Collected data entries
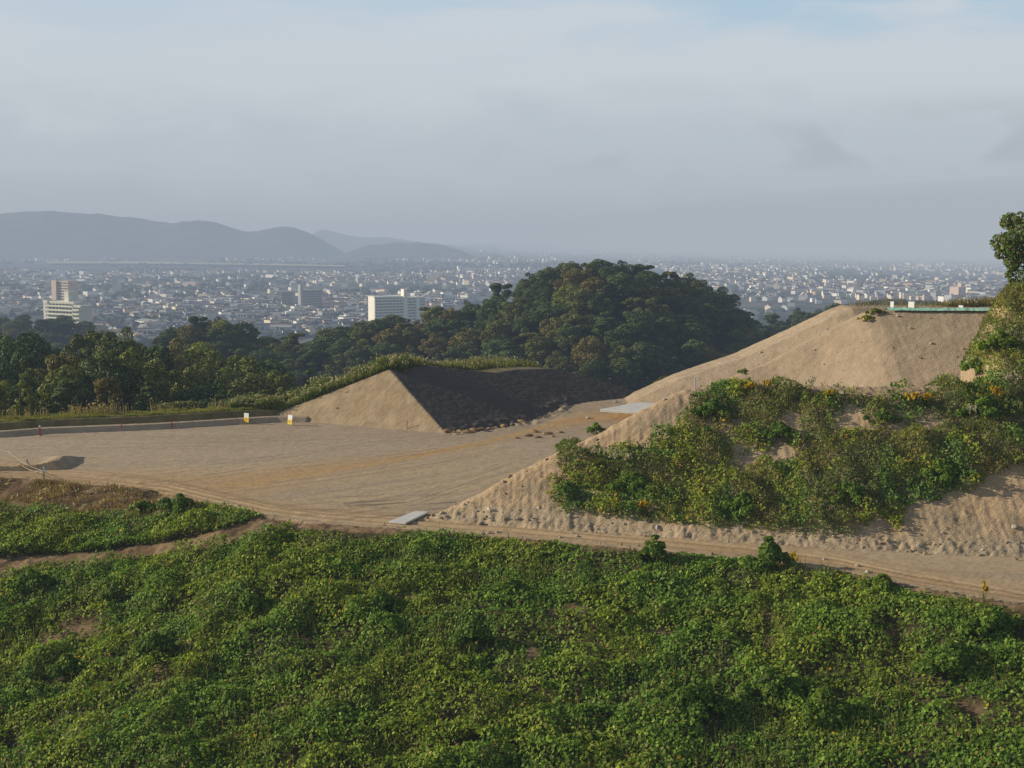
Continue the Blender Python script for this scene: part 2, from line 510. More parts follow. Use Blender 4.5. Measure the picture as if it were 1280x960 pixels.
    crest = (Z > PL2(X, Y) - 0.12) & shadeface & (Z < PL2(X, Y) + 1) 
    topm = (np.minimum(PL1(X, Y), PL2(X, Y)) - Z) > 0.25
    emb = np.where((topm & (reg == 2))[..., None], np.asarray((0.20, 0.16, 0.085)), emb)
    back = lerp3((0.10, 0.085, 0.04), (0.20, 0.16, 0.08), nf)
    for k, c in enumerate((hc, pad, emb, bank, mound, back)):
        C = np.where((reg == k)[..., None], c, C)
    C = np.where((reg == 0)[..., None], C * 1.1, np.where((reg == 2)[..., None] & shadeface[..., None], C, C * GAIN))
    stone = np.select([reg == 0, reg == 1, reg == 2, reg == 3, reg == 4], [0.4, 0.12, 0.35, 0.7, 0.6], 0.3) * np.where(reg == 2, ~shadeface, 1)
    return C, stone


def build_site():
    us = np.linspace(-0.60, 0.60, 1180)
    Ys = np.concatenate([np.arange(46, 80, 0.32), np.arange(80, 112, 0.14), np.arange(112, 128, 0.15), np.arange(128, 150, 0.10), np.arange(150, 160, 0.17), np.arange(160, 262, 0.9)])
    U, Y = np.meshgrid(us, Ys)
    X = U * Y
    Z, R = site_height(X, Y)
    R = R.copy()
    C, S = site_colors(X, Y, Z, R)
    P = np.stack([X, Y, Z], -1)
    gx = np.gradient(P, axis=1); gy = np.gradient(P, axis=0)
    N = np.cross(gx, gy); N /= np.linalg.norm(N, axis=-1, keepdims=True)
    nr, nc = X.shape
    idx = np.arange(nr * nc).reshape(nr, nc)
    Q = np.stack([idx[:-1, :-1], idx[:-1, 1:], idx[1:, 1:], idx[1:, :-1]], -1).reshape(-1, 4)
    RF = R[:-1, :-1].ravel()
    names = {0: "hillside_ground", 1: "dirt_ground", 2: "earth_embankment", 3: "earth_bank", 4: "earth_mound", 5: "rough_ground"}
    labels = {0: "sloping ground under the vines below the dirt track", 1: "levelled bare dirt pad with tyre marks and ochre haul route",
              2: "pyramid shaped dirt embankment with one sunlit face and one black shaded face",
              3: "dirt bank partly covered with weeds rising behind the dirt track", 4: "big bare dirt mound with sloping face under the green sheet strip",
              5: "rough grassy ground falling away behind the dirt pad"}
    Pf, Cf, Sf, Nf = P.reshape(-1, 3), C.reshape(-1, 3), S.ravel(), N.reshape(-1, 3)
    for k, nm in names.items():
        q = Q[RF == k]
        if not len(q): continue
        used, inv = np.unique(q.ravel(), return_inverse=True)
        me = np_mesh(nm, Pf[used], [inv.reshape(-1, 4)], M_EARTH, smooth=True)
        a = me.attributes.new("Col", 'FLOAT_COLOR', 'POINT')
        c = np.concatenate([Cf[used], Sf[used][:, None]], 1).astype(np.float32)
        a.data.foreach_set("color", c.ravel())
        me.normals_split_custom_set_from_vertices(Nf[used].tolist())
        props(link(nm, me), labels[k], kind="structure")


# ------------------------------------------------------------------ foliage primitives
LEAF5 = np.array([(-0.42, 0.25), (-0.30, -0.42), (0.30, -0.42), (0.42, 0.25), (0.0, 0.62)])
LEAF4 = np.array([(-0.5, -0.15), (0.0, -0.5), (0.5, -0.1), (0.05, 0.5)])


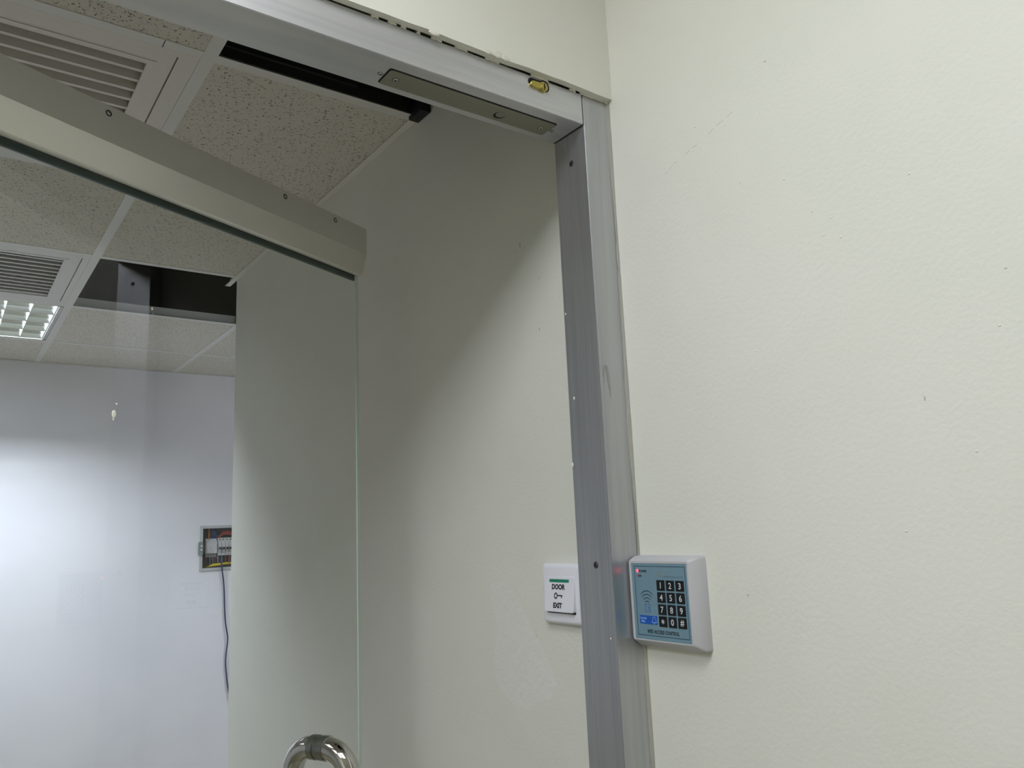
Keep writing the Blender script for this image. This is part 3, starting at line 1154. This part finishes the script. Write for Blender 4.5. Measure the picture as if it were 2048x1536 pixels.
for (xa, za), (xb, zb) in zip(sh, sh[1:] + sh[:1]):
    e = Vector((xb - xa, zb - za)).normalized()
    nx, nz = -e.y * th, e.x * th
    yc, zc = .7345, -.1222
    bm.faces.new([bm.verts.new(q) for q in ((XF - .0006, yc - (xa - nx), zc + za - nz), (XF - .0006, yc - (xb - nx), zc + zb - nz), (XF - .0006, yc - (xb + nx), zc + zb + nz), (XF - .0006, yc - (xa + nx), zc + za + nz))])
k = []
for i in range(10):
    a = 2 * math.pi * i / 10
    k.append(bm.verts.new((XF - .0006, .7345 - .0011 * math.cos(a), -.1264 + .0007 * math.sin(a))))
bm.faces.new(k)
obj('bell_mark', bm, 'belltxt', bl)
# worn maker's emblem: a ring with a short tail, beside a line too worn to read
bm = NB()
for i in range(16):
    a, b = 2 * math.pi * i / 16, 2 * math.pi * (i + 1) / 16
    yc, zc = .7180, -.0645
    bm.faces.new([bm.verts.new((XF - .0002, yc - r * math.cos(t2), zc + 1.15 * r * math.sin(t2))) for r, t2 in ((.0022, a), (.0022, b), (.0031, b), (.0031, a))])
box(bm, XF - .0002, XF + .0001, .7147, .7172, -.0694, -.0678)
box(bm, XF - .0002, XF + .0001, .7214, .7222, -.0680, -.0612)
obj('emblem', bm, 'gold', pnl)
bm = NB()
random.seed(5)
y = .7135
while y > .682:
    s = random.uniform(.0010, .0024)
    z = -.0686 + random.uniform(-.0003, .0003)
    box(bm, XF - .0002, XF + .0001, y - s, y, z - .0011, z + random.uniform(.0006, .0014))
    y -= s + .0005
obj('worn_line', bm, 'fade', pnl)

# ------------------------------------------------------------------ exit button
ex = thing('exit_button', (XR, .93, -.144), 'white door exit push button with green stripe on the wall behind the post', 'button')
bm = NB()
rings(bm, [yz(XR, .8855, .9800, -.1428, -.0562, .004), yz(.7625, .8855, .9800, -.1428, -.0562, .005), yz(.7580, .8870, .9765, -.1418, -.0572, .006), yz(.7552, .8900, .9715, -.1396, -.0600, .006), yz(.7545, .8930, .9680, -.1375, -.0620, .006)])
obj('plate', bm, 'white', ex, smooth=True)
# rocker: hinged at its top, standing proud at the bottom
ZA, ZB = -.0738, -.1245
tl = lambda z: .0008 + .0052 * (ZA - z) / (ZA - ZB)
XK = .7540


def rock(r0, grow, lift):
    return [(XK - tl(b) - lift, a, b) for a, b in rrect(.8975 + grow, .9640 - grow, ZB + grow, ZA - grow, r0, 4)]


bm = NB()
base = [(.7548, a, b) for a, b in rrect(.8975, .9640, ZB, ZA, .004, 4)]
rings(bm, [base, rock(.004, 0, -.0006), rock(.0035, .0007, 0)])
rk = obj('rocker', bm, 'white', ex, smooth=True)
bm = NB()
box(bm, .7543, .7549, .8985, .9632, ZB - .0022, ZB + .0005)
obj('rocker_gap', bm, 'black', ex)
tlt = lambda z: tl(z)
bm = NB()
for v in box(bm, -.0225, .0225, -.0022, .0022, 0, .0001):
    pass
obj('green_stripe', on_wall_bm(bm, XK, .9312, -.0802, .0002, tlt), 'green', rk)
text_on('door_text', 'DOOR', .0098, 'ink', rk, XK, .9322, -.0888, .05, .0002, tilt=tlt)
text_on('exit_text', 'EXIT', .0098, 'ink', rk, XK, .9330, -.1150, .05, .0002, tilt=tlt)
bm = NB()
for i in range(18):
    a, b = 2 * math.pi * i / 18, 2 * math.pi * (i + 1) / 18
    bm.faces.new([bm.verts.new((-.0052 + r * math.cos(q) * .9, r * math.sin(q), 0)) for r, q in ((.0025, a), (.0046, a), (.0046, b), (.0025, b))])
for a in ((-.0018, .0100, -.0004, .0014), (.0068, .0086, -.0030, .0006), (.0090, .0100, -.0012, .0006)):
    bm.faces.new([bm.verts.new(q) for q in ((a[0], a[2], 0), (a[1], a[2], 0), (a[1], a[3], 0), (a[0], a[3], 0))])
obj('key_mark', on_wall_bm(bm, XK, .9325, -.1015, .0002, tlt), 'ink', rk)

# ------------------------------------------------------------------ recessed consumer unit on the end wall
cu = thing('breaker_box', (1.22, YW, BZ0), 'open recessed grey breaker box with loose wires on the end wall', 'breaker box')
DY = YW + .075
bm = NB()
rings(bm, [[(BX0, YW, BZ0), (BX1, YW, BZ0), (BX1, YW, BZ1), (BX0, YW, BZ1)], [(BX0, DY, BZ0), (BX1, DY, BZ0), (BX1, DY, BZ1), (BX0, DY, BZ1)]], False, True)
obj('back_box', bm, 'boxin', cu)
bm = NB()
ww = .011
for a in ((BX0 - ww, BX0 + .002, BZ0 - ww, BZ1 + ww), (BX1 - .002, BX1 + ww, BZ0 - ww, BZ1 + ww), (BX0 + .002, BX1 - .002, BZ1 - .003, BZ1 + ww), (BX0 + .002, BX1 - .002, BZ0 - ww, BZ0 + .002)):
    box(bm, a[0], a[1], YW - .006, YW + .002, a[2], a[3])
obj('frame', bm, 'boxgrey', cu)
lt = one_box('latch', 'latch', cu, 1.087, 1.109, YW - .011, YW - .006, -.072, -.006, bevel=.001)
for z in (-.026, -.045):
    bm = NB()
    disc_prism(bm, (1.1005, YW - .011, z), (0, -1, 0), .004, .0015, 12)
    obj('latch_screw', bm, 'digit', lt)
yr = YW + .028
one_box('mounting_rail', 'boxgrey', cu, BX0 + .005, BX1 - .005, yr + .02, yr + .026, -.055, -.022)
m1 = one_box('residual_switch', 'module', cu, 1.128, 1.186, yr - .012, yr + .02, -.066, -.004, bevel=.002)
one_box('switch_top', 'module', m1, 1.130, 1.184, yr, yr + .02, -.004, .008)
one_box('switch_foot', 'module2', m1, 1.130, 1.184, yr, yr + .02, -.084, -.066)
one_box('switch_lever', 'module', m1, 1.150, 1.164, yr - .016, yr - .012, -.052, -.030, bevel=.002)
for k in range(7):
    x0 = 1.190 + .018 * k
    b = one_box('breaker', 'module', cu, x0, x0 + .0172, yr - .006, yr + .02, -.078, .010, bevel=.0012)
    one_box('breaker_nose', 'module', b, x0 + .001, x0 + .0162, yr - .014, yr - .006, -.058, -.022)
    one_box('toggle', 'toggle', b, x0 + .003, x0 + .0142, yr - .026, yr - .014, -.048, -.036, bevel=.0015)
    bm = NB()
    disc_prism(bm, (x0 + .0086, yr - .006, .002), (0, -1, 0), .0036, .0006, 10)
    obj('terminal', bm, 'toggle', b)


def wire(pts, r, m, nm='wire'):
    bm = NB()
    out = []
    P_ = [Vector(p) for p in pts]
    for i in range(len(P_) - 1):
        a, b, c2, e = P_[max(i - 1, 0)], P_[i], P_[i + 1], P_[min(i + 2, len(P_) - 1)]
        for k in range(5):
            q = k / 5
            out.append(.5 * ((2 * b) + (c2 - a) * q + (2 * a - 5 * b + 4 * c2 - e) * q * q + (3 * b - a - 3 * c2 + e) * q ** 3))
    out.append(P_[-1])
    tube(bm, out, r, 6)
    return obj(nm, bm, m, cu, smooth=True)


yw = yr - .004
wire([(1.146, yr, .060), (1.145, yw, .035), (1.146, yr + .004, .006)], .0045, 'wire_orange')
for k in range(4):
    x = 1.160 + .007 * k
    wire([(x - .006, yr + .002, .060), (x, yw + .002 * k, .036), (x + .004 + .004 * k, yr + .004, .007)], .0036, 'wire_blue')
for k in range(4):
    h = .024 + .0045 * k
    wire([(1.190 + .004 * k, yr + .004, .010), (1.205 + .002 * k, yw - .004, h), (1.235, yw - .006, h + .004), (1.275, yw - .002, h - .004), (1.300, yr + .004, .008)], .003, 'wire_red')
for k in range(6):
    x = 1.196 + .018 * k
    wire([(x, yr + .004, -.080), (x - .002, yw, -.105), (x + .003, yr + .006, -.130)], .0028, ('wire_grey', 'wire_grey', 'wire_brown', 'wire_red', 'wire_brown', 'wire_grey')[k])
for k in range(5):
    x = 1.140 + .0125 * k
    wire([(x, yr + .004, -.084), (x + (-.012 if k == 0 else .001), yw, -.108), (x + (.002 if k == 0 else -.001), yr + .010, -.132)], .0030, ('wire_brown', 'wire_grey', 'wire_grey', 'wire_brown', 'wire_grey')[k])
for k in range(3):
    wire([(1.135 + .006 * k, yr + .01, -.133), (1.165, yw - .006, -.127 + .003 * k), (1.205, yw - .004, -.124 + .003 * k), (1.25, yr, -.120 + .002 * k), (1.30, yr + .004, -.118)], .003, 'wire_yellow')

# loose cable hanging out of the box, down the end wall
bm = NB()
P_ = [(1.1985, YW + .004, -.094), (1.1992, YW - .002, -.104), (1.201, YW - .014, -.125), (1.203, YW - .016, -.155), (1.211, YW - .012, -.20), (1.217, YW - .010, -.26), (1.221, YW - .010, -.34), (1.226, YW - .012, -.41), (1.236, YW - .014, -.47),
      (1.2375, YW - .014, -.50), (1.233, YW - .012, -.55), (1.231, YW - .010, -.60), (1.236, YW - .010, -.655), (1.245, YW - .010, -.72), (1.262, YW - .010, -.80), (1.29, YW - .010, -.95), (1.31, YW - .010, -1.15)]
pp = []
Q = [Vector(p) for p in P_]
for i in range(len(Q) - 1):
    a, b, c2, e = Q[max(i - 1, 0)], Q[i], Q[i + 1], Q[min(i + 2, len(Q) - 1)]
    for k in range(4):
        q = k / 4
        pp.append(.5 * ((2 * b) + (c2 - a) * q + (2 * a - 5 * b + 4 * c2 - e) * q * q + (3 * b - a - 3 * c2 + e) * q ** 3))
pp.append(Q[-1])
tube(bm, pp, .0038, 8)
tag(obj('cable', bm, 'wire_navy', smooth=True), 'dark blue cable hanging loose out of the breaker box down the end wall', 'cable')

for o in bpy.data.objects:
    for k in ('_org', '_zc'):
        if k in o:
            del o[k]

TO BE DONE
Reproduce exactly the lines from the line with "C = np.where((reg == 0)[..., None], C" to the line with "return C, stone", both end lines included.

SOLUTION FOR THIS EXERCISE
    C = np.where((reg == 0)[..., None], C * 1.1, np.where((reg == 2)[..., None] & shadeface[..., None], C, C * GAIN))
    stone = np.select([reg == 0, reg == 1, reg == 2, reg == 3, reg == 4], [0.4, 0.12, 0.35, 0.7, 0.6], 0.3) * np.where(reg == 2, ~shadeface, 1)
    return C, stone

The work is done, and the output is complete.